Even if you set your entity’s T12 property to 0.8, the actual value stored in memory is a tiny approximation (like 0.8000000000000000444...). The database stores this exact binary approximation, but when you query it, the database’s tooling (like SSMS) or SQL engine will format that binary value into a human-readable string—often rounding it to a more friendly decimal representation (like 0.8) instead of showing the full precision.

2. .NET vs. SQL Have Different Default Formatting Rules

The way each system converts the binary floating-point value to a string is what creates the visual gap:

  • In .NET, when you inspect a double property (say, in the debugger) or call ToString() without parameters, it will typically display up to 15-17 significant digits to reflect the full precision of the IEEE 754 standard. So that tiny approximation in memory gets shown as 0.8000000000000001 instead of 0.8.
  • SQL databases, on the other hand, usually default to formatting double/float values to a concise, human-friendly string. For example, SQL Server will often round to the shortest decimal string that maps back to the same binary value, so it shows 0.8 instead of the full precision.

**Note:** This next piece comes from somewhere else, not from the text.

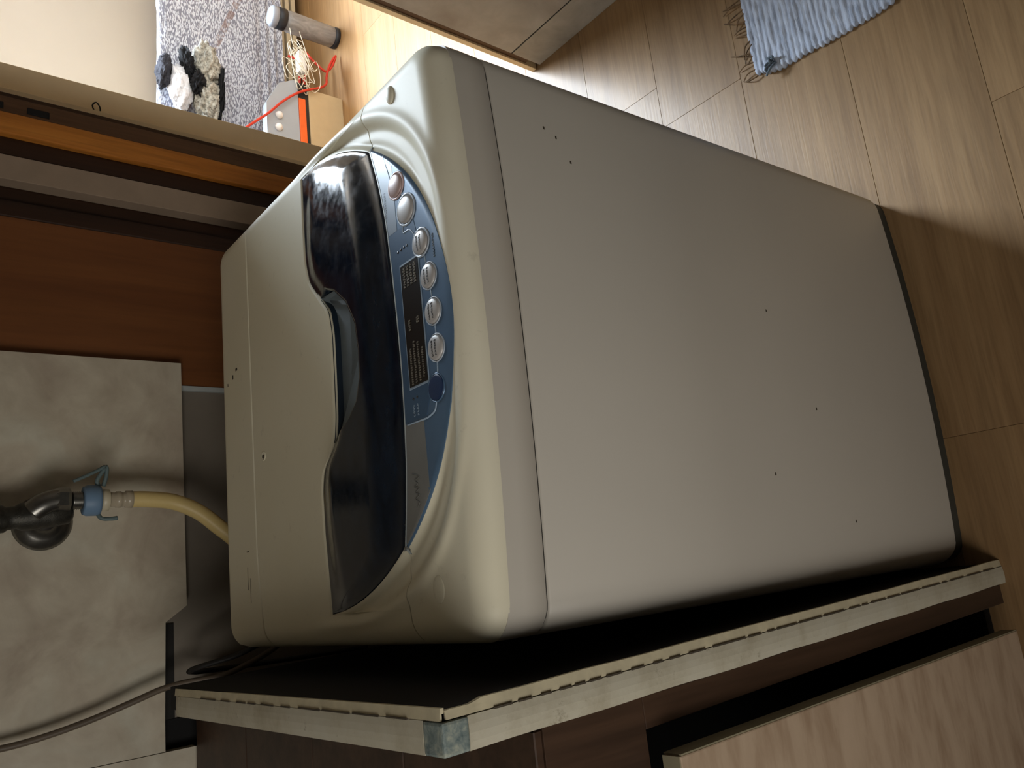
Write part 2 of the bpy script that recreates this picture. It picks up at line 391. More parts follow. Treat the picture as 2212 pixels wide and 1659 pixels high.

3. Linq2Db Uses Parameterization (Not String Injection)

Linq2Db doesn’t convert your double values to strings and inject them into SQL queries—it uses parameterized queries. That means it sends the raw binary double value directly to the database, which is why the stored value is correct. The "difference" you’re seeing is only in how the value is displayed on each side, not in the actual data being stored or transferred.

How to Make the Representations Match

If you want consistent display between your C# code and SQL queries:

  • In C#, use explicit formatting when displaying values, like T12.ToString("F1") to force 1 decimal place.
  • In SQL, use the FORMAT function to control output, like FORMAT(T12, 'N1') to show exactly 1 decimal digit.

Just remember: the underlying values are identical—this is purely a display/formatting issue caused by how each system handles floating-point to string conversion.